L’Internet Corporation for Assigned Names and Numbers (ICANN) ha chiesto a una corte federale statunitense di bloccare il tentativo di sequestro dei codici nazionali per i nomi di dominio di primo livello (ccTLD) di Iran (.ir), Corea del Nord (.kp) e Siria (.sy), spiegando ai giudici che i domini nazionali non sono una proprietà e non possono essere sequestrati.
L’autorevole posizione di ICANN arriva a coronamento di una causa legale vecchia di quasi 20 anni, una vicenda originatasi dal ferimento di quattro cittadini americani durante un attentato terroristico in Israele per cui Hamas ha proclamato la propria responsabilità. Visto che l’Iran ha sempre sostenuto l’organizzazione palestinese, dice l’accusa, allora le autorità iraniane (e a questo punto nordcoreane e siriane) sarebbero responsabili dell’attentato.
La causa è stata vinta con giudizio per mancata partecipazione dell’accusato, e secondo i giudici USA alle vittime spetterebbe un risarcimento di 109 milioni di dollari.
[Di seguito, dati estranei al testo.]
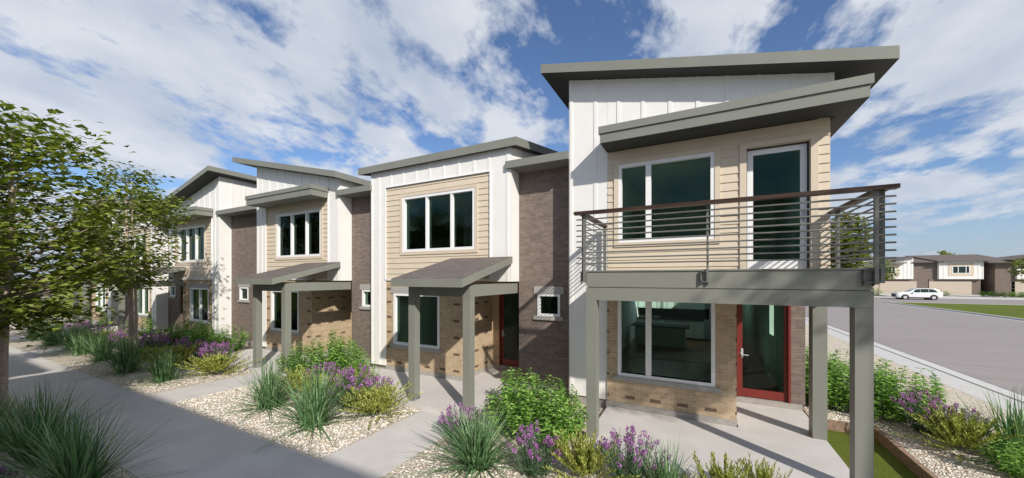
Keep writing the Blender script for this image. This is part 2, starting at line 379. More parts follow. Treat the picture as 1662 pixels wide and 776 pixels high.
YF, YB, DEEP = 8.37, 8.85, 17.0
ROWG = 'townhouses in the long row beside the walk'

# ------------------------------------------------------------------ ground and paving
struct('ground', MB().face([(-900, -700, -.33), (900, -700, -.33), (900, 1200, -.33), (-900, 1200, -.33)]), 'lawn_far')
m = MB(); m.box(-44, 2.095, 3.82, 9.4, -.4, -.10); m.box(-44, 9, -2.4, 2.2, -.4, -.10); struct('gravel_bed', m, 'gravel')
m = MB(); m.box(-60, 3.1, 2.2, 3.82, -.4, -.094)
for a, b, e in ((-5.60, -4.30, 6.36), (-12.62, -11.33, 6.36), (-24.6, -23.3, 6.36), (-31.3, -30.0, 6.36), (.9, 2.05, 6.0)):
    m.box(a, b, 3.82, e, -.4, -.0935)
struct('path', m, 'concrete')
# raised bed at the end of the row, sunken lawn strip beside the porch
m = MB(); zz = lambda x: -.03 if x < 4.6 else -.03 - .17 * (x - 4.6) / 1.9
for a, b in ((3.2, 4.6), (4.6, 6.5)):
    m.hexa([(a, -6, -.4), (b, -6, -.4), (b, 9.7, -.4), (a, 9.7, -.4), (a, -6, zz(a)), (b, -6, zz(b)), (b, 9.7, zz(b)), (a, 9.7, zz(a))])
    a2 = 2.15 if a == 3.2 else a
    m.hexa([(a2, 9.7, -.4), (b, 9.7, -.4), (b, 62, -.4), (a2, 62, -.4), (a2, 9.7, zz(a)), (b, 9.7, zz(b)), (b, 62, zz(b)), (a2, 62, zz(a))])
struct('raised_gravel_bed', m, 'gravel')
t = thing('bed_edging', 'long low rusty brown edging wall that holds back the raised gravel bed', 'garden edging', (3.15, 2, -.3))
m = MB(); rng = random.Random(5); y = -6.
while y < 9.62:
    dy = rng.uniform(.5, .9); m.box(3.12 + rng.uniform(-.008, .008), 3.2, y, min(y + dy, 9.62), -.36, -.015 + rng.uniform(-.01, .008)); y += dy
part(m, 'edging_block', 'edging_stone', t)
m = MB(); x = 2.15
while x < 3.19:
    m.box(x, min(x + .55, 3.2), 9.625, 9.7, -.36, -.02); x += .555
part(m, 'edging_block', 'edging_stone', t)
struct('lawn', MB().face([(2.0, -6, -.22), (3.15, -6, -.22), (3.15, 9.65, -.22), (2.0, 9.65, -.22)]), 'lawn')
m = MB(); m.box(6.5, 7.28, -40, 63, -.45, -.195); struct('pavement', m, 'concrete_pale')
m = MB(); m.box(7.30, 7.46, -40, 63, -.45, -.17); m.box(7.46, 7.9, -40, 63, -.45, -.262); m.box(21.3, 21.7, -40, 62.5, -.45, -.262); m.box(21.7, 21.9, -40, 62.5, -.45, -.13)
m.box(21.7, 90, 62.5, 62.7, -.45, -.13); m.box(21.7, 90, 62.7, 63.2, -.45, -.262); m.box(-60, 7.3, 63, 63.2, -.45, -.13)
struct('kerb', m, 'kerb_concrete')
struct('road', MB().face([(7.9, -40, -.255), (21.3, -40, -.255), (21.3, 63.2, -.255), (7.9, 63.2, -.255)]).face([(-80, 63.2, -.255), (140, 63.2, -.255), (140, 80, -.255), (-80, 80, -.255)]), 'road_surface')
struct('verge_lawn', MB().box(21.9, 90, -40, 62.5, -.44, -.15), 'lawn')
m = MB(); m.box(-80, 140, 80, 80.25, -.45, -.13); m.box(-80, 140, 80.27, 81.6, -.45, -.15); struct('far_pavement', m, 'kerb_concrete')
m = MB(); m.box(29.5, 46.2, 81.62, 97, -.45, -.17); m.box(50, 60, 81.62, 97, -.45, -.17); m.box(14, 26, 81.62, 97, -.45, -.17); struct('driveway', m, 'concrete_pale')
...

Risarcimento piuttosto difficile da ottenere, al punto che finora l’accusa è riuscita solo a intromettersi nella vendita di un’abitazione texana (valore 400mila dollari) appartenuta all’ex-scià iraniano.
I domini ccTLD rappresentano quindi l’ultima “osso” che gli avvocati americani possono provare a spolpare prima di ritrovarsi con un pugno di mosche in mano, ma secondo ICANN si tratta di un falso obiettivo: i ccTLD non sono una “proprietà” e non appartengono né all’organizzazione che gestisce il sistema DNS né ai governi dei paesi a cui essi fanno riferimento, e l’unico risultato che un tentativo di sequestro dei giudici otterrebbe sarebbe l’inoperabilità dei ccTLD attuali con la scomparsa da Internet di centinaia di migliaia di nomi di dominio di secondo livello già assegnati con suffissi .ir , .kp e .sy .
L’unico modo che l’accusa avrebbe di forzare un passaggio di mano nella gestione dei ccTLD incriminati sarebbe attraverso un ordine del Dipartimento del Commercio USA impartito a ICANN, dice l’organizzazione.